Di sisi lain, Pencegahan dan penanggulangan kekerasan ekstremisme berbasis kebencian (PCVE) menjadi salah satu isu krusial yang sedang menjadi perhatian pemerintah Indonesia. Dalam upaya tersebut, peran gender mainstreaming sangat penting untuk memastikan kebijakan yang dihasilkan dapat mengakomodasi kebutuhan dan perspektif gender yang berbeda.
Organisasi non-pemerintah Working Group on Women and Children (WGWC) telah bekerja sejak tahun 2017 untuk memperkuat kebijakan yang berbasis pada Perspektif Gender (PUG) dalam dokumen Peraturan Presiden (Perpres) Nomor 7 tahun 2021 tentang Rencana Aksi Nasional Pencegahan dan Penanggulangan Ekstremisme Berbasis Kebencian (RAN PE). PUG juga telah tercantum dalam dokumen Kementerian/Lembaga dalam bentuk Pedoman Implementasi RAN PE dengan perspektif gender (Gender Rule).
Terobosan pemerintah Indonesia dalam RAN PE ini merupakan langkah awal untuk mengintegrasikan isu PCVE dalam dokumen kebijakan pemerintah. Namun, untuk memastikan implementasi RAN PE dapat dilaksanakan secara efektif dalam perspektif gender, diperlukan panduan yang lebih jelas dan mudah dipahami. WGWC telah menyusun Gender Rule, panduan sederhana yang memastikan indikator implementasi RAN PE memiliki perspektif gender yang kuat dan sampai ke daerah.
Menurut Direktur AMAN Indonesia, Ruby Kholifah, penting untuk melakukan gender audit dalam konteks pembangunan secara luas.

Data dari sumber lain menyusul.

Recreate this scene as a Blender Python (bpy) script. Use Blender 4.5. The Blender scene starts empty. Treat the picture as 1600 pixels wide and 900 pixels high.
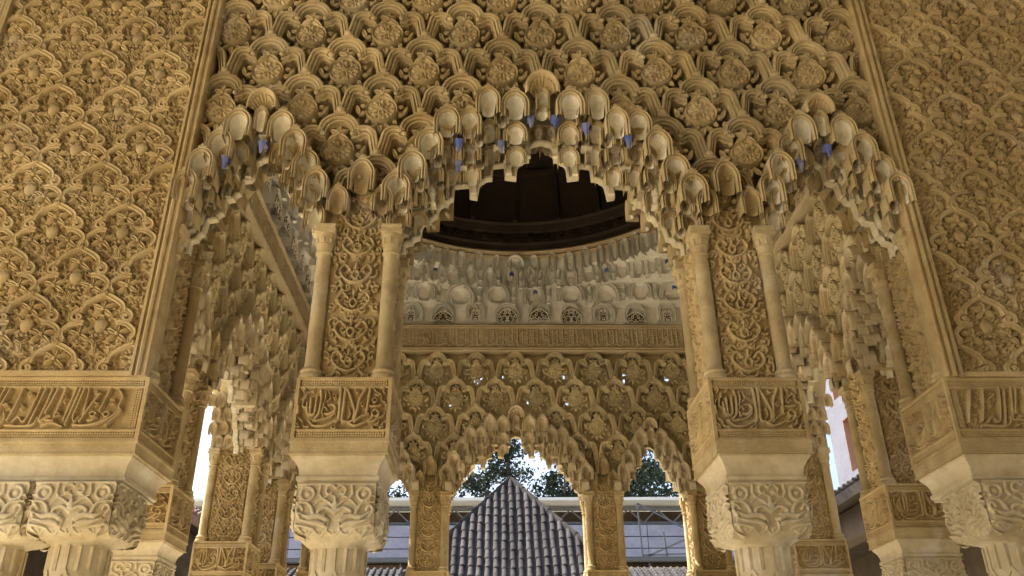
import bpy, bmesh, math, random
import numpy as np
from mathutils import Matrix, Vector

# ------------------------------------------------------------------ camera, sky, sun, exposure
S = bpy.context.scene
EYE = 1.6
cam_d = bpy.data.cameras.new("camera"); cam = bpy.data.objects.new("camera", cam_d)
S.collection.objects.link(cam); S.camera = cam
cam_d.sensor_width = 36.0; cam_d.lens = 1318.55 / 1600 * 36.0; cam_d.clip_start = 0.05; cam_d.clip_end = 2000
yaw, pitch, roll = 0.02552, 0.47701, -0.00833
fw = Vector((math.sin(yaw) * math.cos(pitch), math.cos(yaw) * math.cos(pitch), math.sin(pitch)))
rt = Vector((math.cos(yaw), -math.sin(yaw), 0)); up = rt.cross(fw)
rt, up = rt * math.cos(roll) + up * math.sin(roll), up * math.cos(roll) - rt * math.sin(roll)
cam.matrix_world = Matrix(((rt.x, up.x, -fw.x, -0.2946), (rt.y, up.y, -fw.y, -4.0), (rt.z, up.z, -fw.z, EYE), (0, 0, 0, 1)))

SUN_EL, SUN_AZ = math.radians(54), math.radians(-66)      # azimuth from +Y (beyond the pavilion) towards -X
W = bpy.data.worlds.new("World"); S.world = W; W.use_nodes = True
nt = W.node_tree; nt.nodes.clear()
sky = nt.nodes.new("ShaderNodeTexSky"); sky.sky_type = 'NISHITA'; sky.sun_disc = False
sky.sun_elevation = SUN_EL; sky.sun_rotation = SUN_AZ; sky.air_density = 1.0; sky.dust_density = 6.0; sky.ozone_density = 1.0
bg = nt.nodes.new("ShaderNodeBackground"); bg.inputs[1].default_value = 0.15
wo = nt.nodes.new("ShaderNodeOutputWorld")
nt.links.new(sky.outputs[0], bg.inputs[0]); nt.links.new(bg.outputs[0], wo.inputs[0])
sd = bpy.data.lights.new("sun", 'SUN'); sd.energy = 4.5; sd.angle = math.radians(0.5); sd.color = (1.0, 0.935, 0.80)
sun = bpy.data.objects.new("sun", sd); S.collection.objects.link(sun)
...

Hal ini terkait dengan upaya mencapai Sustainable Development Goals (SDGs), dimana aspek gender harus menjadi perhatian utama dalam pembangunan yang berkelanjutan.
”Melalui input dan pengalaman dari teman-teman di lapangan, panduan tersebut dapat menjadi pedoman yang lebih lengkap dan sesuai dengan konteks lokal,” ungkapnya.
Dalam konteks PCVE, lanjutnya, gender mainstreaming dan PUG menjadi kunci untuk memastikan kebijakan dan program yang dihasilkan dapat memenuhi kebutuhan dan perspektif gender yang berbeda. ”Melalui kerja sama antara pemerintah, organisasi non-pemerintah, dan masyarakat, diharapkan upaya pencegahan dan penanggulangan kekerasan ekstremisme berbasis kebencian dapat dilaksanakan secara efektif dan berkelanjutan dalam perspektif gender,” pungkasnya.